EXERCISE AIM
Starting at the line that has "X['X'], .12)), 70, 112)" and stopping after the line that has "(.172, .168, .148))", reproduce the listing below exactly; omit everything else.

DATA SEGMENT
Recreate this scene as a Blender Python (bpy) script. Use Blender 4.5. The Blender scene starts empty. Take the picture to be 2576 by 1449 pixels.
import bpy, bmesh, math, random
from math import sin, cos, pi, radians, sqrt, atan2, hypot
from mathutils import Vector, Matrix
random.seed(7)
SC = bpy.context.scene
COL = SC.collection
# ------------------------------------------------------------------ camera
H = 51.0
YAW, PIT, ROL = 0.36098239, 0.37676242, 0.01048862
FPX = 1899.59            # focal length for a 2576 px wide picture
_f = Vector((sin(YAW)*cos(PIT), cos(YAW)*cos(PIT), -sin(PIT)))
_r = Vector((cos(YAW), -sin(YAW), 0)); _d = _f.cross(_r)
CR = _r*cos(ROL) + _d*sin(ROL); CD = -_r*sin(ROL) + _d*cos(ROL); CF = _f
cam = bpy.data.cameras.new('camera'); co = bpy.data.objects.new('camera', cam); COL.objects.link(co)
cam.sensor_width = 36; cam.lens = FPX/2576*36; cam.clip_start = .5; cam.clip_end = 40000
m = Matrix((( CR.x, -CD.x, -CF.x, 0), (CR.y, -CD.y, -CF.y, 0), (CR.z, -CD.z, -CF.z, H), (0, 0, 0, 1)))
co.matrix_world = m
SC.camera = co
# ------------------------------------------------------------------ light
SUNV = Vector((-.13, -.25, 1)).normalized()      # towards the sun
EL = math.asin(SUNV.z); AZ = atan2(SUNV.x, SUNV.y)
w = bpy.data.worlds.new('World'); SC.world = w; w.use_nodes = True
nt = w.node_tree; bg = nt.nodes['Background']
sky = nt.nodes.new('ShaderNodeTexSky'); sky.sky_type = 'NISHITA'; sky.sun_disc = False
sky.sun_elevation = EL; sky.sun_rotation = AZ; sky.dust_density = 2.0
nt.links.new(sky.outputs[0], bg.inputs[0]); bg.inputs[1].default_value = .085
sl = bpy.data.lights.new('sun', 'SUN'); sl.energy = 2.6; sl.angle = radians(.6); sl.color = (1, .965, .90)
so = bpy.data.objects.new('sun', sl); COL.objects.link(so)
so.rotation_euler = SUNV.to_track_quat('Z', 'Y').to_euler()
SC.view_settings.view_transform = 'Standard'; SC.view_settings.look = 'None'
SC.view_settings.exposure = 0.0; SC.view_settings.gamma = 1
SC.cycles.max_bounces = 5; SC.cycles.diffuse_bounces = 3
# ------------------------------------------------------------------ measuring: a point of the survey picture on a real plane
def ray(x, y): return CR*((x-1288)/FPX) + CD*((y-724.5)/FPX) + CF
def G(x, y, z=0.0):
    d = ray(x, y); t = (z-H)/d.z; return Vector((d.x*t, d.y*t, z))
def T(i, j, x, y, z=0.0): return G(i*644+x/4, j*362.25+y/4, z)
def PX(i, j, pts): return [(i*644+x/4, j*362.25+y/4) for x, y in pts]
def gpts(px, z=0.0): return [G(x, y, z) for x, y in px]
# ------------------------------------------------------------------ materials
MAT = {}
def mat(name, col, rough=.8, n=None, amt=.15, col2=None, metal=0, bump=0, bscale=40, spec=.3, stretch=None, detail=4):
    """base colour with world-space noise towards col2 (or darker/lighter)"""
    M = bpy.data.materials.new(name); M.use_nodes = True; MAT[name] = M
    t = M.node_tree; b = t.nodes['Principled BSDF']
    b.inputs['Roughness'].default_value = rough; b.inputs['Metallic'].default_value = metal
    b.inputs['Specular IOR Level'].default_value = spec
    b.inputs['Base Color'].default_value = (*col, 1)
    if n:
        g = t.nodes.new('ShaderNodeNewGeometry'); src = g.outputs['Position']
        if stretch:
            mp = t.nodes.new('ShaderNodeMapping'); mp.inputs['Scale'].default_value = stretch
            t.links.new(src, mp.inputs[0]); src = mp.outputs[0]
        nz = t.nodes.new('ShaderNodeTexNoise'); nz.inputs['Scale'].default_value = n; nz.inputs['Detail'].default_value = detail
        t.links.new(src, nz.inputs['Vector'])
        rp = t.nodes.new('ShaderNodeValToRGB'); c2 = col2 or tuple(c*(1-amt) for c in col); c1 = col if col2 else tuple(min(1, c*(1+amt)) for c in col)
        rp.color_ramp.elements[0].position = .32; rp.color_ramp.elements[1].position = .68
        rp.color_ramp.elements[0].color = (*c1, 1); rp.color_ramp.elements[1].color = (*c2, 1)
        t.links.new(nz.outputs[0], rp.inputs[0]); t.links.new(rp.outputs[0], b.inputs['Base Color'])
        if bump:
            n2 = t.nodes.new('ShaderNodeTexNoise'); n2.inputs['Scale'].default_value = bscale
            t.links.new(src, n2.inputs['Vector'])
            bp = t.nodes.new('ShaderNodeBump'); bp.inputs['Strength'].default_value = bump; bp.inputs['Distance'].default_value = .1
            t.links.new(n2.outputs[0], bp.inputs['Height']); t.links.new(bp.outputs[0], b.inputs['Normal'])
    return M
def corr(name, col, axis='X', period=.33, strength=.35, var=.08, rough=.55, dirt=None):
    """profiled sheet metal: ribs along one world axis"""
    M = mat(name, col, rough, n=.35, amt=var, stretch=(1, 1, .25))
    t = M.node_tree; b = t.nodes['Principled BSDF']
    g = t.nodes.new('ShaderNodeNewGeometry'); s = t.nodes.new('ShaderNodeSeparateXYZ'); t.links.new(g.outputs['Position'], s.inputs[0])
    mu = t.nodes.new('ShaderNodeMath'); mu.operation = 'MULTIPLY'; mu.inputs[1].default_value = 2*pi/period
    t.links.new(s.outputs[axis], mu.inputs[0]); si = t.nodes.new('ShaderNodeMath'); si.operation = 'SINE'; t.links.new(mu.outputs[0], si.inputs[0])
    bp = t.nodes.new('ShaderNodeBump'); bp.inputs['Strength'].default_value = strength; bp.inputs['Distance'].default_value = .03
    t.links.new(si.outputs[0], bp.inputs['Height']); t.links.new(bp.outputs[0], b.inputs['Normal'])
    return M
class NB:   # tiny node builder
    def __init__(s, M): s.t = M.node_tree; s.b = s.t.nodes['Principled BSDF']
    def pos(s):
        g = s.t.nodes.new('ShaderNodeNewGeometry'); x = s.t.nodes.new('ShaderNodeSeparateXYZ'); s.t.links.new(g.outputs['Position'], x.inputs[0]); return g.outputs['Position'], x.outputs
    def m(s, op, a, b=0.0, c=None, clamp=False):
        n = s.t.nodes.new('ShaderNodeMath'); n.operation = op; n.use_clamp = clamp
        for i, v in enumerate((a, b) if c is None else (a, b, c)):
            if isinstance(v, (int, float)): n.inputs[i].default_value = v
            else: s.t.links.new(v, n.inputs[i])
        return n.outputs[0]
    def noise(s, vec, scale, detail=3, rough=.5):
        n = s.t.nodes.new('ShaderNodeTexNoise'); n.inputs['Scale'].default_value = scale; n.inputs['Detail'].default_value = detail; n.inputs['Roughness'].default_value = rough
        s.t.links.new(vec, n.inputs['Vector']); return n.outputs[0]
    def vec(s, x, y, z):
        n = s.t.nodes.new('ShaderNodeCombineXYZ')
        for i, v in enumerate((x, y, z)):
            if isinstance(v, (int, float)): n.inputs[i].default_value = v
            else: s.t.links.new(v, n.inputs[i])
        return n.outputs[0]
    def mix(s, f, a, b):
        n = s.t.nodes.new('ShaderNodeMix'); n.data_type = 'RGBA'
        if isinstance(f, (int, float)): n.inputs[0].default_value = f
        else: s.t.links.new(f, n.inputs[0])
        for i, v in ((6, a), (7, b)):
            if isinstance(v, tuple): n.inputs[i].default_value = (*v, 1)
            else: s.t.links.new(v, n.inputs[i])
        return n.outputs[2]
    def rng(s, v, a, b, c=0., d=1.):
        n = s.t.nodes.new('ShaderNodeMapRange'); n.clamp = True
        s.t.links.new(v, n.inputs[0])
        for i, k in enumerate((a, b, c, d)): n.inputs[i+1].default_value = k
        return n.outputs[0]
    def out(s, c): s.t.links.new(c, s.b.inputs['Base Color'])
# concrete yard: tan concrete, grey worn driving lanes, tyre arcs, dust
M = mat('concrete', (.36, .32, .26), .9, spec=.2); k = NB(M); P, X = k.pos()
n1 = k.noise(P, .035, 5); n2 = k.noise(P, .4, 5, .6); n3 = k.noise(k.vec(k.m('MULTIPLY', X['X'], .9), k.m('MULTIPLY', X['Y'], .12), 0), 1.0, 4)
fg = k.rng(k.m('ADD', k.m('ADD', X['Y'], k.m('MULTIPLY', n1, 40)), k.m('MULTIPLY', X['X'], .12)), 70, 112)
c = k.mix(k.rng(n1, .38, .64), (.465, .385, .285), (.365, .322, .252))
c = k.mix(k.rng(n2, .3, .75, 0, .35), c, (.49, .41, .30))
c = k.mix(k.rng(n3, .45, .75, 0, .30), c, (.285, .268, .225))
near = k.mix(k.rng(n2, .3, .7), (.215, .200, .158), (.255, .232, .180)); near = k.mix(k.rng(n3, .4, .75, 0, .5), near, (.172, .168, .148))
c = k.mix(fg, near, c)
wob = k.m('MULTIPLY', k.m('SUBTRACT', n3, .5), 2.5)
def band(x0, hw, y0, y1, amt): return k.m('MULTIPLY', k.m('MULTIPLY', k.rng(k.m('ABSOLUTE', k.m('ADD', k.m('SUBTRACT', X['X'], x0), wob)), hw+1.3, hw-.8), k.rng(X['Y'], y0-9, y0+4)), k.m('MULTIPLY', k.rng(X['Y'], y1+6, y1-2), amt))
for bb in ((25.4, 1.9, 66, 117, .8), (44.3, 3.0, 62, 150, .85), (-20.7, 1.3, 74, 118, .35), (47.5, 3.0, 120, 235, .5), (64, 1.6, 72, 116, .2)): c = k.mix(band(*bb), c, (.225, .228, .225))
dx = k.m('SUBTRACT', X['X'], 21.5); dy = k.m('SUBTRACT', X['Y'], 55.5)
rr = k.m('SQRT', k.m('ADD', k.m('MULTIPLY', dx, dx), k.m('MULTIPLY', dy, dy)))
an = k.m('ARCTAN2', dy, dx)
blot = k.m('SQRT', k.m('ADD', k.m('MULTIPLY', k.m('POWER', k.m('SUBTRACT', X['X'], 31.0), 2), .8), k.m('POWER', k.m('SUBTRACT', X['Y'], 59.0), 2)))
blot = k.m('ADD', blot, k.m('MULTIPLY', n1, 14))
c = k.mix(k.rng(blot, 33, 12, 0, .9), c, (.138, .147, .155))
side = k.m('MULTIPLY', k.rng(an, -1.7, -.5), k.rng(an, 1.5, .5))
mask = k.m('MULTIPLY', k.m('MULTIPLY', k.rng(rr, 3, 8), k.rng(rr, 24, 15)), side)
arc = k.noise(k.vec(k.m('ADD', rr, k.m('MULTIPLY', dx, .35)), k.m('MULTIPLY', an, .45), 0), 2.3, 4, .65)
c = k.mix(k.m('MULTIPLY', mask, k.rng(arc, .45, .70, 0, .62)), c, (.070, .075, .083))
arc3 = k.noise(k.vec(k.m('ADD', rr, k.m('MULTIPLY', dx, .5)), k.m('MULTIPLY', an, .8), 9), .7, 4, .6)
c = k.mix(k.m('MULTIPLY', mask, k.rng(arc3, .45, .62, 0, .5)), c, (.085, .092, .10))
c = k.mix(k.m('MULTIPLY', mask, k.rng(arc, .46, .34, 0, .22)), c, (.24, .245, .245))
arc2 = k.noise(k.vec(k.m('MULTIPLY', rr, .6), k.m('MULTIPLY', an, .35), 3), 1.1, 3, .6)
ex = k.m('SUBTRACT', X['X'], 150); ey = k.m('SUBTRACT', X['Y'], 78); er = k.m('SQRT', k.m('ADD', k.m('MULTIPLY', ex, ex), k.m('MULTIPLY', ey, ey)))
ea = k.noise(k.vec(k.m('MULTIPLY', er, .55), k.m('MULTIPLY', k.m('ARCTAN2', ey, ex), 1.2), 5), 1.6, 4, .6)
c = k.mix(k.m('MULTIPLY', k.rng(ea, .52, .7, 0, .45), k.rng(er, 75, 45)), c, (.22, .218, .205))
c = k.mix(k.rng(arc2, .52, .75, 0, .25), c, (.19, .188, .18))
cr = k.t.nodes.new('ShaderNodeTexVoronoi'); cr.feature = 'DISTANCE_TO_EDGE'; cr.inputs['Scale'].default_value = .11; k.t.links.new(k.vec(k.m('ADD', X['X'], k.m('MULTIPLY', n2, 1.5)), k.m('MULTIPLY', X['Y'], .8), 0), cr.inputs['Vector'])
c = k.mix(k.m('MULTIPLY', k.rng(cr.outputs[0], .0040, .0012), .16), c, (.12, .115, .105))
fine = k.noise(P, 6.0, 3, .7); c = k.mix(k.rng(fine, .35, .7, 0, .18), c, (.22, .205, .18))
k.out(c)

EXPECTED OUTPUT
fg = k.rng(k.m('ADD', k.m('ADD', X['Y'], k.m('MULTIPLY', n1, 40)), k.m('MULTIPLY', X['X'], .12)), 70, 112)
c = k.mix(k.rng(n1, .38, .64), (.465, .385, .285), (.365, .322, .252))
c = k.mix(k.rng(n2, .3, .75, 0, .35), c, (.49, .41, .30))
c = k.mix(k.rng(n3, .45, .75, 0, .30), c, (.285, .268, .225))
near = k.mix(k.rng(n2, .3, .7), (.215, .200, .158), (.255, .232, .180)); near = k.mix(k.rng(n3, .4, .75, 0, .5), near, (.172, .168, .148))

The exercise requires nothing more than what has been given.